PROVIDED MATERIAL start
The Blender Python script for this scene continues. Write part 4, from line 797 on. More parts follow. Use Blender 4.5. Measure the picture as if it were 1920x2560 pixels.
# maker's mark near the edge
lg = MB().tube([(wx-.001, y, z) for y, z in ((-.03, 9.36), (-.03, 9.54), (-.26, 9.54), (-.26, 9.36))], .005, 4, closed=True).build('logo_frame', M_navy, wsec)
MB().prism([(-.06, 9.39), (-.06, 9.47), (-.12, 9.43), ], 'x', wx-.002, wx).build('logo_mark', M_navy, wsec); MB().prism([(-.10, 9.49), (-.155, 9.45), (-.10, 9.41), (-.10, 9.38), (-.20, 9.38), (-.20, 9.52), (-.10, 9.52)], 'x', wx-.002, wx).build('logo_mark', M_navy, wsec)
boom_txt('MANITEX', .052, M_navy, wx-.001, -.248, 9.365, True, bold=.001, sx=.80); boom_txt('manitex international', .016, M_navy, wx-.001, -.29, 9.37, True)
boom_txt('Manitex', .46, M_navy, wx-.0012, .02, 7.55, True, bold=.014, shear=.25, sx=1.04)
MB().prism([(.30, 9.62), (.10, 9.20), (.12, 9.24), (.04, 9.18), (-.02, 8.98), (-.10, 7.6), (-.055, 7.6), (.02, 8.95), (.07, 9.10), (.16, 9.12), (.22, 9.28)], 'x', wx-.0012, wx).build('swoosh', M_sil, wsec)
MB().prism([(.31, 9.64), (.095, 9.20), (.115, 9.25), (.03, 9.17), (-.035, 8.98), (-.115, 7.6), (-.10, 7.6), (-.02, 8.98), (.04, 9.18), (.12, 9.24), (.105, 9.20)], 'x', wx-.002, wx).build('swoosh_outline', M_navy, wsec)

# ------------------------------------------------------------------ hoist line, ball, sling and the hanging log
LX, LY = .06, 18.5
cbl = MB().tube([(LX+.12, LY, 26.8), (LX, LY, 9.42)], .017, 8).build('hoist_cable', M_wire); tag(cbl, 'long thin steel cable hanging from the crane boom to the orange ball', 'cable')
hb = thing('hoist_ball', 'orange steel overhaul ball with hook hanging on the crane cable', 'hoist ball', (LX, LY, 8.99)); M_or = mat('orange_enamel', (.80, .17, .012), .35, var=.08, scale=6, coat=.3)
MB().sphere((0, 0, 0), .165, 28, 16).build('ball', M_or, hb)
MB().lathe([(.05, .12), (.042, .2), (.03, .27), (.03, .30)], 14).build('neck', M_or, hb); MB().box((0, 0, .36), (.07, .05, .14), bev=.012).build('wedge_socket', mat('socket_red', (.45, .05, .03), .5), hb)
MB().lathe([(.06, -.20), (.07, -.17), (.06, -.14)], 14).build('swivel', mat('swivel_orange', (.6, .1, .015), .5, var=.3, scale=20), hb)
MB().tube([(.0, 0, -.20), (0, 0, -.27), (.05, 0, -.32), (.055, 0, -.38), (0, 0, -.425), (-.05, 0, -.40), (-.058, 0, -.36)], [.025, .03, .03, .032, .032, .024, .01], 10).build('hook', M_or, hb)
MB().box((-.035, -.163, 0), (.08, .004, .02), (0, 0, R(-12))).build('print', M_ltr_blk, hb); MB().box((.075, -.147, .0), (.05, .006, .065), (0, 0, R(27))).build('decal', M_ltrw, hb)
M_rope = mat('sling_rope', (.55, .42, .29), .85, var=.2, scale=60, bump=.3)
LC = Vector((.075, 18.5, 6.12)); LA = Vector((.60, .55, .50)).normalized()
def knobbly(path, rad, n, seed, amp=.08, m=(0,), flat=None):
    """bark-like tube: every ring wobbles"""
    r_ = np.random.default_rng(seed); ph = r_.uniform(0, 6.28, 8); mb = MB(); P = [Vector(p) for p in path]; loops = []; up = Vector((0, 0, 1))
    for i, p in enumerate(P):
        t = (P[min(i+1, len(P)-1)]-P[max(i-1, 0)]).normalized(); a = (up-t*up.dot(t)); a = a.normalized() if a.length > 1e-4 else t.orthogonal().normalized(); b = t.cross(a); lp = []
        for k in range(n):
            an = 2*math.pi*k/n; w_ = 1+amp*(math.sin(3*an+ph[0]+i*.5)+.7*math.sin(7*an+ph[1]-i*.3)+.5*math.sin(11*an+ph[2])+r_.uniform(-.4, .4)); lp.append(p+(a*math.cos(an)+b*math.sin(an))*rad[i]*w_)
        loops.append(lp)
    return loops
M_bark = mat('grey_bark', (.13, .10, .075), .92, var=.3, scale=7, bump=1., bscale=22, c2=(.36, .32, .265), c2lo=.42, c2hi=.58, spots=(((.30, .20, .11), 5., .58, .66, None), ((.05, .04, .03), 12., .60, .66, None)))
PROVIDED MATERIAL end
PROBLEM DESCRIPTION:
Write the data back out verbatim.

OUTPUT:
The Blender Python script for this scene continues. Write part 4, from line 797 on. More parts follow. Use Blender 4.5. Measure the picture as if it were 1920x2560 pixels.
# maker's mark near the edge
lg = MB().tube([(wx-.001, y, z) for y, z in ((-.03, 9.36), (-.03, 9.54), (-.26, 9.54), (-.26, 9.36))], .005, 4, closed=True).build('logo_frame', M_navy, wsec)
MB().prism([(-.06, 9.39), (-.06, 9.47), (-.12, 9.43), ], 'x', wx-.002, wx).build('logo_mark', M_navy, wsec); MB().prism([(-.10, 9.49), (-.155, 9.45), (-.10, 9.41), (-.10, 9.38), (-.20, 9.38), (-.20, 9.52), (-.10, 9.52)], 'x', wx-.002, wx).build('logo_mark', M_navy, wsec)
boom_txt('MANITEX', .052, M_navy, wx-.001, -.248, 9.365, True, bold=.001, sx=.80); boom_txt('manitex international', .016, M_navy, wx-.001, -.29, 9.37, True)
boom_txt('Manitex', .46, M_navy, wx-.0012, .02, 7.55, True, bold=.014, shear=.25, sx=1.04)
MB().prism([(.30, 9.62), (.10, 9.20), (.12, 9.24), (.04, 9.18), (-.02, 8.98), (-.10, 7.6), (-.055, 7.6), (.02, 8.95), (.07, 9.10), (.16, 9.12), (.22, 9.28)], 'x', wx-.0012, wx).build('swoosh', M_sil, wsec)
MB().prism([(.31, 9.64), (.095, 9.20), (.115, 9.25), (.03, 9.17), (-.035, 8.98), (-.115, 7.6), (-.10, 7.6), (-.02, 8.98), (.04, 9.18), (.12, 9.24), (.105, 9.20)], 'x', wx-.002, wx).build('swoosh_outline', M_navy, wsec)

# ------------------------------------------------------------------ hoist line, ball, sling and the hanging log
LX, LY = .06, 18.5
cbl = MB().tube([(LX+.12, LY, 26.8), (LX, LY, 9.42)], .017, 8).build('hoist_cable', M_wire); tag(cbl, 'long thin steel cable hanging from the crane boom to the orange ball', 'cable')
hb = thing('hoist_ball', 'orange steel overhaul ball with hook hanging on the crane cable', 'hoist ball', (LX, LY, 8.99)); M_or = mat('orange_enamel', (.80, .17, .012), .35, var=.08, scale=6, coat=.3)
MB().sphere((0, 0, 0), .165, 28, 16).build('ball', M_or, hb)
MB().lathe([(.05, .12), (.042, .2), (.03, .27), (.03, .30)], 14).build('neck', M_or, hb); MB().box((0, 0, .36), (.07, .05, .14), bev=.012).build('wedge_socket', mat('socket_red', (.45, .05, .03), .5), hb)
MB().lathe([(.06, -.20), (.07, -.17), (.06, -.14)], 14).build('swivel', mat('swivel_orange', (.6, .1, .015), .5, var=.3, scale=20), hb)
MB().tube([(.0, 0, -.20), (0, 0, -.27), (.05, 0, -.32), (.055, 0, -.38), (0, 0, -.425), (-.05, 0, -.40), (-.058, 0, -.36)], [.025, .03, .03, .032, .032, .024, .01], 10).build('hook', M_or, hb)
MB().box((-.035, -.163, 0), (.08, .004, .02), (0, 0, R(-12))).build('print', M_ltr_blk, hb); MB().box((.075, -.147, .0), (.05, .006, .065), (0, 0, R(27))).build('decal', M_ltrw, hb)
M_rope = mat('sling_rope', (.55, .42, .29), .85, var=.2, scale=60, bump=.3)
LC = Vector((.075, 18.5, 6.12)); LA = Vector((.60, .55, .50)).normalized()
def knobbly(path, rad, n, seed, amp=.08, m=(0,), flat=None):
    """bark-like tube: every ring wobbles"""
    r_ = np.random.default_rng(seed); ph = r_.uniform(0, 6.28, 8); mb = MB(); P = [Vector(p) for p in path]; loops = []; up = Vector((0, 0, 1))
    for i, p in enumerate(P):
        t = (P[min(i+1, len(P)-1)]-P[max(i-1, 0)]).normalized(); a = (up-t*up.dot(t)); a = a.normalized() if a.length > 1e-4 else t.orthogonal().normalized(); b = t.cross(a); lp = []
        for k in range(n):
            an = 2*math.pi*k/n; w_ = 1+amp*(math.sin(3*an+ph[0]+i*.5)+.7*math.sin(7*an+ph[1]-i*.3)+.5*math.sin(11*an+ph[2])+r_.uniform(-.4, .4)); lp.append(p+(a*math.cos(an)+b*math.sin(an))*rad[i]*w_)
        loops.append(lp)
    return loops
M_bark = mat('grey_bark', (.13, .10, .075), .92, var=.3, scale=7, bump=1., bscale=22, c2=(.36, .32, .265), c2lo=.42, c2hi=.58, spots=(((.30, .20, .11), 5., .58, .66, None), ((.05, .04, .03), 12., .60, .66, None)))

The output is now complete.